## Stated task
Print the material below exactly as it stands, please, from its first line to the line holding "sc.render.resolution_x, sc.render.resolution_y = 1024, 768", with no pictures.
::::
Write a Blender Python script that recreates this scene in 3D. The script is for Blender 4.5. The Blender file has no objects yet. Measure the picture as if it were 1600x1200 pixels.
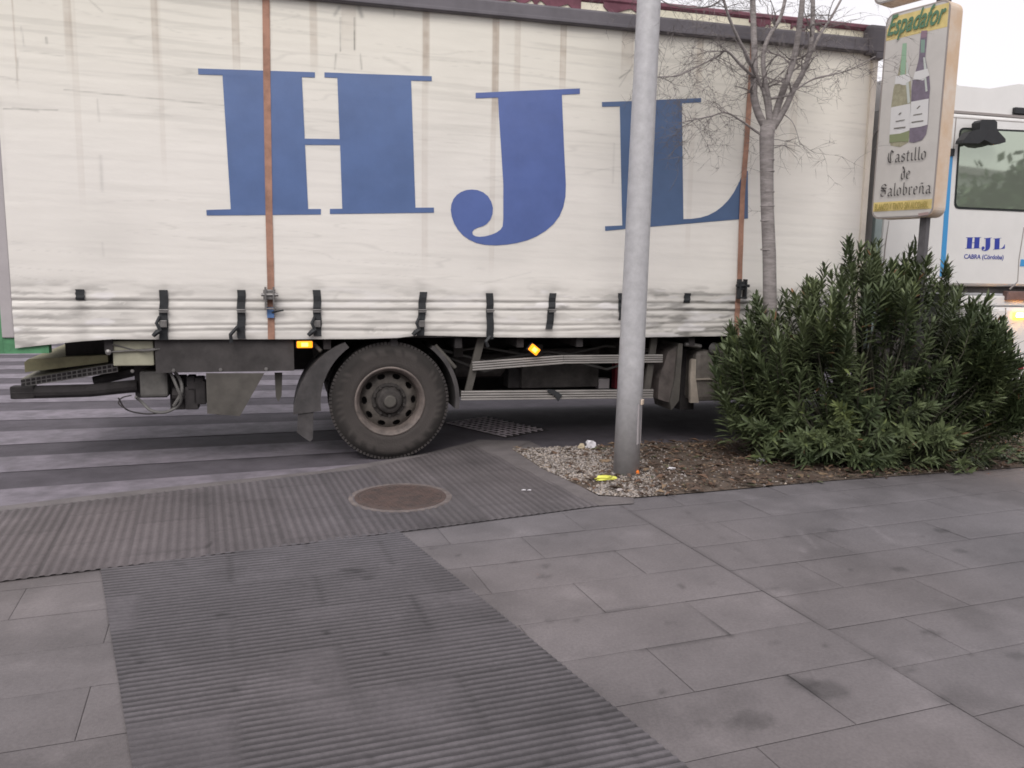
import bpy, bmesh, math, random
import numpy as np
from mathutils import Vector, Matrix
random.seed(7); RS = np.random.RandomState(11)
sc = bpy.context.scene
COL = sc.collection
rad = math.radians

# ------------------------------------------------------------------ camera
F, CX, CY, HC = 1270., 800., 600., 1.62
PITCH, ROLL = rad(8.1), rad(0.9)
_f = np.array([0, math.cos(PITCH), -math.sin(PITCH)]); _r = np.array([1., 0, 0]); _u = np.array([0, math.sin(PITCH), math.cos(PITCH)])
RT = math.cos(ROLL)*_r + math.sin(ROLL)*_u; UP = -math.sin(ROLL)*_r + math.cos(ROLL)*_u; FW = _f
EYE = np.array([0, 0, HC])
cam_d = bpy.data.cameras.new('camera'); cam = bpy.data.objects.new('camera', cam_d); COL.objects.link(cam)
cam_d.sensor_width = 36; cam_d.lens = 36*F/1600; cam_d.clip_start = .05; cam_d.clip_end = 900
cam.matrix_world = Matrix(((RT[0], UP[0], -FW[0], 0), (RT[1], UP[1], -FW[1], 0), (RT[2], UP[2], -FW[2], HC), (0, 0, 0, 1)))
sc.camera = cam
sc.render.resolution_x, sc.render.resolution_y = 1024, 768

# ------------------------------------------------------------------ light
SUN_EL, SUN_HEAD = 47., 190.          # heading clockwise from +Y of where the bright part of the sky is
w = bpy.data.worlds.new('World'); sc.world = w; w.use_nodes = True
nt = w.node_tree; bg = nt.nodes['Background']
sky = nt.nodes.new('ShaderNodeTexSky'); sky.sky_type = 'NISHITA'; sky.sun_disc = False
sky.sun_elevation = rad(SUN_EL); sky.sun_rotation = rad(SUN_HEAD); sky.dust_density = 4; sky.air_density = 1.2; sky.ozone_density = 1
hs = nt.nodes.new('ShaderNodeHueSaturation'); hs.inputs['Saturation'].default_value = .22
mx = nt.nodes.new('ShaderNodeMix'); mx.data_type = 'RGBA'; mx.inputs[0].default_value = .6
mx.inputs[7].default_value = (10.6, 10.15, 10.5, 1)      # even cloud cover
nt.links.new(sky.outputs[0], hs.inputs['Color']); nt.links.new(hs.outputs[0], mx.inputs[6]); nt.links.new(mx.outputs[2], bg.inputs[0])
bg.inputs[1].default_value = .12
sd = bpy.data.lights.new('sun', 'SUN'); sun = bpy.data.objects.new('sun', sd); COL.objects.link(sun)
sd.energy = 1.45; sd.angle = rad(35); sd.color = (1, .955, .90)
_h = rad(SUN_HEAD); _e = rad(SUN_EL)
sv = Vector((math.sin(_h)*math.cos(_e), math.cos(_h)*math.cos(_e), math.sin(_e)))
sun.rotation_euler = sv.to_track_quat('Z', 'Y').to_euler(); sun.location = (0, -6, 12)
sc.view_settings.view_transform = 'Standard'; sc.view_settings.look = 'None'; sc.view_settings.exposure = 0.10; sc.view_settings.gamma = 1
sc.render.engine = 'CYCLES'
try: sc.cycles.filter_width = 1.7
except Exception: pass

# ------------------------------------------------------------------ measuring helpers
ROAD = -.02
def ray(px, py): return FW + RT*((px-CX)/F) - UP*((py-CY)/F)
def G(px, py, z=0.):
    d = ray(px, py); return EYE + d*((z-HC)/d[2])
W0 = G(610, 718, ROAD)
TH = rad(75.23)
D = np.array([math.sin(TH), math.cos(TH), 0]); N = np.array([-D[1], D[0], 0])
def T(px, py, off=-.05):            # point on the lengthwise plane of the truck -> (along, height) in truck space
    d = ray(px, py); t = ((W0+N*off-EYE)@N)/(d@N); p = EYE+d*t
    return float((p-W0)@D), float(p[2]-ROAD)
UA = rad(70); U2 = np.array([math.sin(UA), math.cos(UA)]); V2 = np.array([-math.cos(UA), math.sin(UA)])   # paving grid

def lattice(n, seed):
    return np.random.RandomState(seed).rand(n, n)
_L = [lattice(64, s) for s in range(12)]
def vnoise(x, y, seed=0):
    L = _L[seed % 12]; n = 64
    x = np.asarray(x, float)+seed*7.31; y = np.asarray(y, float)+seed*3.77
    xi = np.floor(x).astype(int); yi = np.floor(y).astype(int); fx = x-xi; fy = y-yi
    fx = fx*fx*(3-2*fx); fy = fy*fy*(3-2*fy)
    a = L[xi % n, yi % n]; b = L[(xi+1) % n, yi % n]; c = L[xi % n, (yi+1) % n]; d = L[(xi+1) % n, (yi+1) % n]
    return (a*(1-fx)+b*fx)*(1-fy)+(c*(1-fx)+d*fx)*fy
def fbm(x, y, seed=0, o=4):
    r = 0; a = .5; s = 0
    for k in range(o):
        r = r+a*vnoise(np.asarray(x)*2**k, np.asarray(y)*2**k, seed+k); s += a; a *= .5
    return r/s
def sm(a, b, x):
    t = np.clip((np.asarray(x, float)-a)/(b-a), 0, 1); return t*t*(3-2*t)

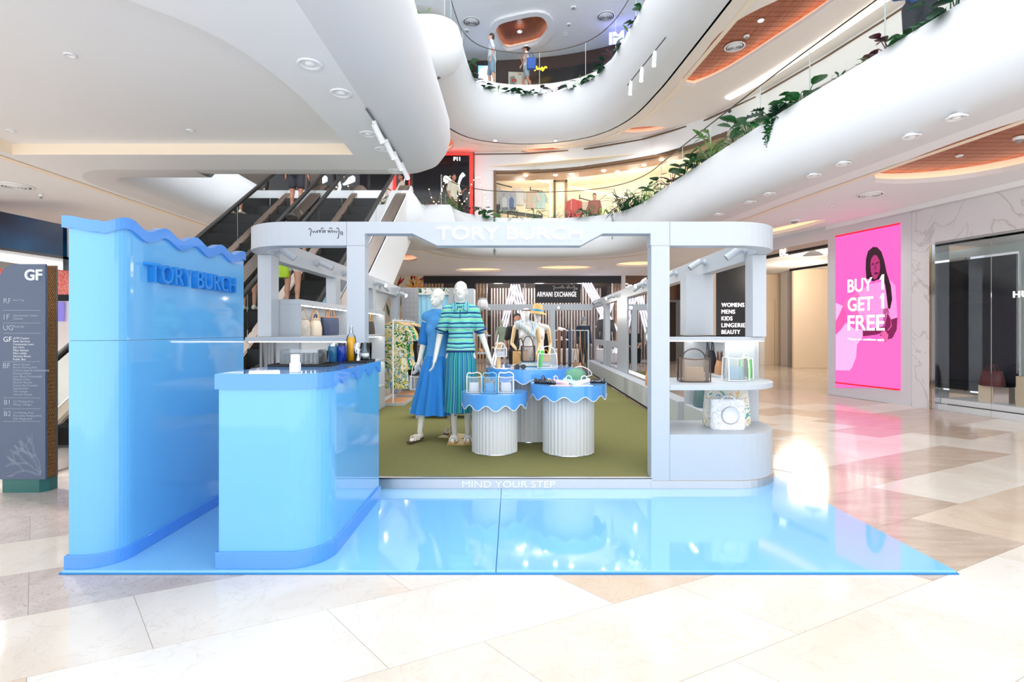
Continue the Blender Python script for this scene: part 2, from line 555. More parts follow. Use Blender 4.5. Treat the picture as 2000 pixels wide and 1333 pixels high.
V1a = [(5.4, -1), (5.22, 1), (4.95, 3.3), (4.65, 5.28), (4.14, 8.28), (3.78, 11), (3.57, 12.75), (3.42, 13.9), (2.95, 14.8), (2.0, 15.35),
       (0.7, 15.5), (-0.6, 15.35), (-1.3, 14.85), (-1.6, 14.3), (-1.68, 13.95)]
V1a = vec2(smooth_path([(x, y, 0) for x, y in V1a], 5))
V1b = [(-1.68, 13.8), (-2.45, 13.8), (-2.45, 12.4), (-5.95, 12.4), (-5.95, 7.85)]
V1c = arc(-5.55, 7.85, 0.4, 180, 270, 5) + [(-4.4, 7.45), (-3.0, 7.45), (-1.95, 7.45)] + arc(-1.55, 6.95, 0.5, 90, 0, 8) + [(-1.05, 5), (-1.05, 3), (-1.1, 1), (-1.15, -1)]
PROF1 = [(-.24, 4.58), (-.04, 4.58), (-.04, 4.75), (.02, 4.75), (.1, 4.5), (.17, 4.25), (.21, 4.0), (.19, 3.82), (.13, 3.68), (.05, 3.605), (-.05, 3.582), (-.4, 3.58)]
PROF1L = [(-.24, 4.58), (-.04, 4.58), (-.04, 4.75), (.02, 4.75), (.12, 4.5), (.2, 4.22), (.21, 4.0), (.16, 3.83), (.06, 3.69), (-.1, 3.61), (-.25, 3.585), (-.4, 3.58)]
fascia('trim_1', V1a + V1b[:-1] + V1c[:7], PROF1, FASC)
fascia('trim_3', V1c[5:], PROF1L, FASC)
hole1 = offset(V1a + V1b[:-1] + V1c, -.4)
OUTER = [(-15, -1.5), (15, -1.5), (15, 26), (-15, 26)]

def ell(cx, cy, rx, ry, a=0, n=20, k=1.0):
    out = []
    for i in range(n):
        t = 2 * PI * i / n
        x = rx * math.cos(t); y = ry * math.sin(t) * (abs(math.sin(t)) ** (k - 1) if k != 1 else 1)
        out.append((cx + x * math.cos(R(a)) - y * math.sin(R(a)), cy + x * math.sin(R(a)) + y * math.cos(R(a))))
    return out

WOOD = wood('ceiling_walnut', (150, 84, 58), (184, 112, 80), 0.45, (14, 1, 1))
WOOD2 = wood('ceiling_walnut_dark', (116, 62, 44), (150, 84, 60), 0.45, (14, 1, 1))
TRAYL = vec2(smooth_path([(-6.3, 2.45, 0), (-4.6, 2.5, 0), (-3.3, 2.85, 0), (-2.6, 3.4, 0), (-2.2, 3.9, 0), (-2.03, 4.6, 0), (-1.98, 5.4, 0), (-2.0, 6.45, 0)], 4)) + [(-6.3, 6.45)]
TRAYR = vec2(smooth_path([(5.15, 7.3, 0), (5.16, 6.5, 0), (5.25, 5.8, 0), (5.38, 5.38, 0), (5.75, 4.8, 0), (6.4, 4.35, 0), (7.05, 4.4, 0), (7.3, 5.5, 0), (7.12, 6.6, 0), (6.7, 7.4, 0), (6.0, 7.72, 0), (5.45, 7.68, 0)], 3))
TRAYS1 = [TRAYR, ell(5.95, 11.3, .3, 1.1, 16), ell(-3.5, 15.6, .6, 1.0), ell(-1.2, 18.9, .9, .6), ell(1.9, 18.3, 1.0, .7), ell(4.25, 17.2, .75, .7)]
ceil1 = flat_region('ceiling', OUTER, [hole1, TRAYL] + TRAYS1, 3.58, CEIL); struct(ceil1)
fl1 = flat_region('floor', OUTER, [offset(V1a + V1b[:-1] + V1c, -.24)], 4.58, CEIL, flip=True); struct(fl1)

def ring_wall(poly, z0, z1, m, parent, name='cove_band'):
    n = len(poly)
    b = MB()
    for i in range(n):
        p = poly[i]; q = poly[(i + 1) % n]
        b.add([(p[0], p[1], z0), (q[0], q[1], z0), (q[0], q[1], z1), (p[0], p[1], z1)], [(0, 1, 2, 3)], 0, True)
    return b.build(name, m, parent)

def grow(poly, d):
    n = len(poly); out = []
    a = sum(poly[i][0] * poly[(i + 1) % n][1] - poly[(i + 1) % n][0] * poly[i][1] for i in range(n))
    s = 1 if a > 0 else -1
    for i in range(n):
        p = poly[i - 1]; q = poly[(i + 1) % n]
        dd = Vector((q[0] - p[0], q[1] - p[1], 0)).normalized()
        out.append((poly[i][0] + dd.y * d * s, poly[i][1] - dd.x * d * s))
    return out

def planks_in(poly, z, pitch, m, parent, along='X'):
    """wooden ceiling boards cut to the outline of the recess"""
    ys = [p[1] for p in poly]; n = len(poly)
    y = min(ys)
    while y < max(ys):
        y1 = min(y + pitch - 0.012, max(ys))
        def span(yy):
            xs = []
            for i in range(n):
                a = poly[i]; b = poly[(i + 1) % n]
                if (a[1] - yy) * (b[1] - yy) < 0:
                    t = (yy - a[1]) / (b[1] - a[1]); xs.append(a[0] + t * (b[0] - a[0]))
            return (min(xs), max(xs)) if len(xs) >= 2 else None
        s0 = span(y + 0.004); s1 = span(y1 - 0.002)
        if s0 and s1:
            MB().slab([(s0[0], y, z), (s0[1], y, z), (s1[1], y1, z), (s1[0], y1, z)], (0, 0, 0.03)).build('plank', m, parent)
        y += pitch

def tray(name, label, poly, z, wm, depth=0.22, pitch=None, strip=True, group=None):
    cx = sum(p[0] for p in poly) / len(poly); cy = sum(p[1] for p in poly) / len(poly)
    t = thing(name, label, 'ceiling recess', (0, 0, 0), 0, group)
    ring_wall(poly, z, z + 0.07, WALLW, t, 'recess_rim')
    g2 = grow(poly, 0.12)
    lo = MB()
    n = len(poly)
    for i in range(n):
        j = (i + 1) % n
        lo.add([(poly[i][0], poly[i][1], z + .07), (poly[j][0], poly[j][1], z + .07), (g2[j][0], g2[j][1], z + .07), (g2[i][0], g2[i][1], z + .07)], [(0, 1, 2, 3)])
    if strip:
        lo.build('light_strip', LAMPC, t)
    else:
        lo.build('light_strip', CREAM, t)
    ring_wall(g2, z + .07, z + depth, CREAM, t, 'cove_band')
    if pitch: planks_in(g2, z + depth - 0.03, pitch, wm, t)
    flat_region('backing', g2, [], z + depth, wm, t)
    return t
tray('ceiling_recess', 'walnut boarded ceiling recess above the shop window at the right edge', TRAYR, 3.58, WOOD, pitch=0.14)
tray('ceiling_recess', 'narrow glowing ceiling recess above the cream shop beside the screen wall', TRAYS1[1], 3.58, CREAM)
tray('ceiling_recess', 'rounded ceiling recess seen beside the escalator side panel', TRAYS1[2], 3.58, WOOD)
tray('ceiling_recess', 'oval glowing ceiling recess above the two clothed mannequins', TRAYS1[3], 3.58, CREAM)
tray('ceiling_recess', 'oval glowing ceiling recess above the black shop with neon letters', TRAYS1[4], 3.58, CREAM)
tray('ceiling_recess', 'oval glowing ceiling recess beside the right white pillar', TRAYS1[5], 3.58, CREAM)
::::
## Solution
Write a Blender Python script that recreates this scene in 3D. The script is for Blender 4.5. The Blender file has no objects yet. Measure the picture as if it were 1600x1200 pixels.
import bpy, bmesh, math, random
import numpy as np
from mathutils import Vector, Matrix
random.seed(7); RS = np.random.RandomState(11)
sc = bpy.context.scene
COL = sc.collection
rad = math.radians

# ------------------------------------------------------------------ camera
F, CX, CY, HC = 1270., 800., 600., 1.62
PITCH, ROLL = rad(8.1), rad(0.9)
_f = np.array([0, math.cos(PITCH), -math.sin(PITCH)]); _r = np.array([1., 0, 0]); _u = np.array([0, math.sin(PITCH), math.cos(PITCH)])
RT = math.cos(ROLL)*_r + math.sin(ROLL)*_u; UP = -math.sin(ROLL)*_r + math.cos(ROLL)*_u; FW = _f
EYE = np.array([0, 0, HC])
cam_d = bpy.data.cameras.new('camera'); cam = bpy.data.objects.new('camera', cam_d); COL.objects.link(cam)
cam_d.sensor_width = 36; cam_d.lens = 36*F/1600; cam_d.clip_start = .05; cam_d.clip_end = 900
cam.matrix_world = Matrix(((RT[0], UP[0], -FW[0], 0), (RT[1], UP[1], -FW[1], 0), (RT[2], UP[2], -FW[2], HC), (0, 0, 0, 1)))
sc.camera = cam
sc.render.resolution_x, sc.render.resolution_y = 1024, 768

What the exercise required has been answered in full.